**Direction**
Beginning with the first line of the data below, reproduce every line unchanged, ending with the line that holds "return v.x, v.z".

※ ※ ※

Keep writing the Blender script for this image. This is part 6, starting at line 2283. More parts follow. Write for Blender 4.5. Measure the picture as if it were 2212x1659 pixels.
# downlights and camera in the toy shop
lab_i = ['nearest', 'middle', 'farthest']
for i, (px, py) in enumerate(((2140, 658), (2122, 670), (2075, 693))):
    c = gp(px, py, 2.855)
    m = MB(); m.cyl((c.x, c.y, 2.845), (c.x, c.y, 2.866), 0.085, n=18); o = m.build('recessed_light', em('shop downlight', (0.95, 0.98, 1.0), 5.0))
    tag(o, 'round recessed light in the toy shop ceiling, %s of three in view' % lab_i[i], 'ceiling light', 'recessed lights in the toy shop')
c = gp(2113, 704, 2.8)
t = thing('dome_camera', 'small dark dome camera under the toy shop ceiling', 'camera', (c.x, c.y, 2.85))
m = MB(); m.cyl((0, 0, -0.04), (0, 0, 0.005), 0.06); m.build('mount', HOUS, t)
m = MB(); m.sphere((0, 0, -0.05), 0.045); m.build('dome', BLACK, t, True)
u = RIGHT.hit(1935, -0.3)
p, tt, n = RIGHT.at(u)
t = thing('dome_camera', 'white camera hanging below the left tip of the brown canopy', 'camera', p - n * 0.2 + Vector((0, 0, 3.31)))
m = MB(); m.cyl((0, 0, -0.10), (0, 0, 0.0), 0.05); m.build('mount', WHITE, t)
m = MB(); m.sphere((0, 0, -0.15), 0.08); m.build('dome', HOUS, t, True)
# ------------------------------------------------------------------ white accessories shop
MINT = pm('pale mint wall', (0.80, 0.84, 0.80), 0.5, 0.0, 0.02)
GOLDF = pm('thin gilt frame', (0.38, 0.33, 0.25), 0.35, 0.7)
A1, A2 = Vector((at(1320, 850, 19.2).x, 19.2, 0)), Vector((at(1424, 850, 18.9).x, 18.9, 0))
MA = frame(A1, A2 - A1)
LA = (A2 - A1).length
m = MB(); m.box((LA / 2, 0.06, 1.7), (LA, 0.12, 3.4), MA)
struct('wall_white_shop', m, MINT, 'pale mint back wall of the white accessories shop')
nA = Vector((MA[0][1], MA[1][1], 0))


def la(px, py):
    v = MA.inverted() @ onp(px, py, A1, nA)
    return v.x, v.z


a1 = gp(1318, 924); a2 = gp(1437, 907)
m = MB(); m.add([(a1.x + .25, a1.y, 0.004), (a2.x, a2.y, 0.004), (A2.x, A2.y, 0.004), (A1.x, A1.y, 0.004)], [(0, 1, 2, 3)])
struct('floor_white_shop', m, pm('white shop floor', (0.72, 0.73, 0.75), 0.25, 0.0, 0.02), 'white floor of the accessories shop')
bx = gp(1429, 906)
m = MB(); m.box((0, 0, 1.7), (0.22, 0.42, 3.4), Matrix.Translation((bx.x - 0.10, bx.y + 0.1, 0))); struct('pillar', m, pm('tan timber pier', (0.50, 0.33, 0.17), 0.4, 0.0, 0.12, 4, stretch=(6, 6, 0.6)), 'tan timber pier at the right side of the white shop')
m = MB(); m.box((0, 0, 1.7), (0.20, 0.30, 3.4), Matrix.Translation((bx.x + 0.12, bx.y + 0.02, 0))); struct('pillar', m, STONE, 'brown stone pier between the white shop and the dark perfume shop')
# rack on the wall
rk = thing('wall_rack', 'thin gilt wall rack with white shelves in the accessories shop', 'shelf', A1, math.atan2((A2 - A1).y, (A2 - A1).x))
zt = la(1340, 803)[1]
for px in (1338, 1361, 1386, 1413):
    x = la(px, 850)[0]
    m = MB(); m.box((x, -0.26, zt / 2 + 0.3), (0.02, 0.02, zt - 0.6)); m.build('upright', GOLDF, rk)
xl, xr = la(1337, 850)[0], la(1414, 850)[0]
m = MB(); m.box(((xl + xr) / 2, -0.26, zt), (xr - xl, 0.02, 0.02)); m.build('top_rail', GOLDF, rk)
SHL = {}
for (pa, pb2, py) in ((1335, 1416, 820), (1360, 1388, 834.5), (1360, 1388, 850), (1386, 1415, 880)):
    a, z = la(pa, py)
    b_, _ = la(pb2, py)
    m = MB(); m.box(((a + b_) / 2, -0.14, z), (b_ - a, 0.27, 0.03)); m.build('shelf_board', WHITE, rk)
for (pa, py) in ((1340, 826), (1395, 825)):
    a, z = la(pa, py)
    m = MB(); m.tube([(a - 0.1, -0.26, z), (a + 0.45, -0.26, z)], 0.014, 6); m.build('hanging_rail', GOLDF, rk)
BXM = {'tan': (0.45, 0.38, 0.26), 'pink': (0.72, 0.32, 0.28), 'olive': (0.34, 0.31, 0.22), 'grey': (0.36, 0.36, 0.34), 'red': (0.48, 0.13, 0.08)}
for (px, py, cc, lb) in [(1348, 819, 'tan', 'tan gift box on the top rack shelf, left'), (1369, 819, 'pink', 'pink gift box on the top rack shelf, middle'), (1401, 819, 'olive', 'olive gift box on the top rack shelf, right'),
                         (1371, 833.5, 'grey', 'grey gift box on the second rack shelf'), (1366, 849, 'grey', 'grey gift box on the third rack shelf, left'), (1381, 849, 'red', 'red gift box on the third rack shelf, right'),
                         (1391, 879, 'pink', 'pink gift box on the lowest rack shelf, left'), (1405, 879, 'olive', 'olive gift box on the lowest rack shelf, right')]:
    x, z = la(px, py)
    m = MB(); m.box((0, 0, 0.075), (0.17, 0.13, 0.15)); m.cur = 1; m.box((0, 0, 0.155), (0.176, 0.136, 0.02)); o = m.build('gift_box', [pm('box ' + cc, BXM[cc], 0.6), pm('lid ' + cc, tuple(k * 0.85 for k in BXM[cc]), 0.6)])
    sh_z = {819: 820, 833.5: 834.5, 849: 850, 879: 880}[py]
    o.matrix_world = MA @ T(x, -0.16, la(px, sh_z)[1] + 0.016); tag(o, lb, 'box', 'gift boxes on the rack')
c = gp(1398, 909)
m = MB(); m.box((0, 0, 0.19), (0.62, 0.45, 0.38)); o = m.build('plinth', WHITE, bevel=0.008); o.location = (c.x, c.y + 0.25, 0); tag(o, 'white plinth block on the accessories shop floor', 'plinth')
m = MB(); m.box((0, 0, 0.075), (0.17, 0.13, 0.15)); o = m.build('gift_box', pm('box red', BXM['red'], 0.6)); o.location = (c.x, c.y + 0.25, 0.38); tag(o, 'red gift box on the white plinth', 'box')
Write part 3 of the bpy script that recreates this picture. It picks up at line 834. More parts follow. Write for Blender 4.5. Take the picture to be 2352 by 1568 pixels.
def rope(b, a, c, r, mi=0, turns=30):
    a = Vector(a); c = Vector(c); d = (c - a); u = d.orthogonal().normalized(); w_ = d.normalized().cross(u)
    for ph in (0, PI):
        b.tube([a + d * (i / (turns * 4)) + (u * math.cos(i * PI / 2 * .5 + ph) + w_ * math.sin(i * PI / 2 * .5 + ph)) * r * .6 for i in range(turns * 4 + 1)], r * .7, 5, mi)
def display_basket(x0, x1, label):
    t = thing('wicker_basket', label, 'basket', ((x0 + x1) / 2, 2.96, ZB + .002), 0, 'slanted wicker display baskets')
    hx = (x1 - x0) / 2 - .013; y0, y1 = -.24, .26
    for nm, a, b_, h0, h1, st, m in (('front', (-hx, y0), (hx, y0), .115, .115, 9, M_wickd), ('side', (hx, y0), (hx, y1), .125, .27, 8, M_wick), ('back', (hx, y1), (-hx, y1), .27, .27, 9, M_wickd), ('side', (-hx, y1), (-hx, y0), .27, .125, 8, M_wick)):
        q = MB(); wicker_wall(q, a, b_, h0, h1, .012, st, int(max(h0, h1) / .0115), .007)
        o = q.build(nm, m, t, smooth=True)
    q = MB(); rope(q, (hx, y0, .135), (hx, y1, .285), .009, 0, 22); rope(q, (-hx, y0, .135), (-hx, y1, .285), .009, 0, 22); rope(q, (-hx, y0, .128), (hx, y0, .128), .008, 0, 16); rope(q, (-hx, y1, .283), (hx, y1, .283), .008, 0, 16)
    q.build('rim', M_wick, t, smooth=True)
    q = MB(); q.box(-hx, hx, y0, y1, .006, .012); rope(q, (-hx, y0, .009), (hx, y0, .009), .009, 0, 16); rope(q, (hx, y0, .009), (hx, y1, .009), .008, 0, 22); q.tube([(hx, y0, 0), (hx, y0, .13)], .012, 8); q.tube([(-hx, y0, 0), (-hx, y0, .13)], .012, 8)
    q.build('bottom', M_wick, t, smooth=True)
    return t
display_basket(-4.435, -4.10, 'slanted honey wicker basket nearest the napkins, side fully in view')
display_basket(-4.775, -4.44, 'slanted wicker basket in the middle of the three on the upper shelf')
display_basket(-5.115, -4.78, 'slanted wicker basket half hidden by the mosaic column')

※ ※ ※

**The reply**
Keep writing the Blender script for this image. This is part 6, starting at line 2283. More parts follow. Write for Blender 4.5. Measure the picture as if it were 2212x1659 pixels.
# downlights and camera in the toy shop
lab_i = ['nearest', 'middle', 'farthest']
for i, (px, py) in enumerate(((2140, 658), (2122, 670), (2075, 693))):
    c = gp(px, py, 2.855)
    m = MB(); m.cyl((c.x, c.y, 2.845), (c.x, c.y, 2.866), 0.085, n=18); o = m.build('recessed_light', em('shop downlight', (0.95, 0.98, 1.0), 5.0))
    tag(o, 'round recessed light in the toy shop ceiling, %s of three in view' % lab_i[i], 'ceiling light', 'recessed lights in the toy shop')
c = gp(2113, 704, 2.8)
t = thing('dome_camera', 'small dark dome camera under the toy shop ceiling', 'camera', (c.x, c.y, 2.85))
m = MB(); m.cyl((0, 0, -0.04), (0, 0, 0.005), 0.06); m.build('mount', HOUS, t)
m = MB(); m.sphere((0, 0, -0.05), 0.045); m.build('dome', BLACK, t, True)
u = RIGHT.hit(1935, -0.3)
p, tt, n = RIGHT.at(u)
t = thing('dome_camera', 'white camera hanging below the left tip of the brown canopy', 'camera', p - n * 0.2 + Vector((0, 0, 3.31)))
m = MB(); m.cyl((0, 0, -0.10), (0, 0, 0.0), 0.05); m.build('mount', WHITE, t)
m = MB(); m.sphere((0, 0, -0.15), 0.08); m.build('dome', HOUS, t, True)
# ------------------------------------------------------------------ white accessories shop
MINT = pm('pale mint wall', (0.80, 0.84, 0.80), 0.5, 0.0, 0.02)
GOLDF = pm('thin gilt frame', (0.38, 0.33, 0.25), 0.35, 0.7)
A1, A2 = Vector((at(1320, 850, 19.2).x, 19.2, 0)), Vector((at(1424, 850, 18.9).x, 18.9, 0))
MA = frame(A1, A2 - A1)
LA = (A2 - A1).length
m = MB(); m.box((LA / 2, 0.06, 1.7), (LA, 0.12, 3.4), MA)
struct('wall_white_shop', m, MINT, 'pale mint back wall of the white accessories shop')
nA = Vector((MA[0][1], MA[1][1], 0))


def la(px, py):
    v = MA.inverted() @ onp(px, py, A1, nA)
    return v.x, v.z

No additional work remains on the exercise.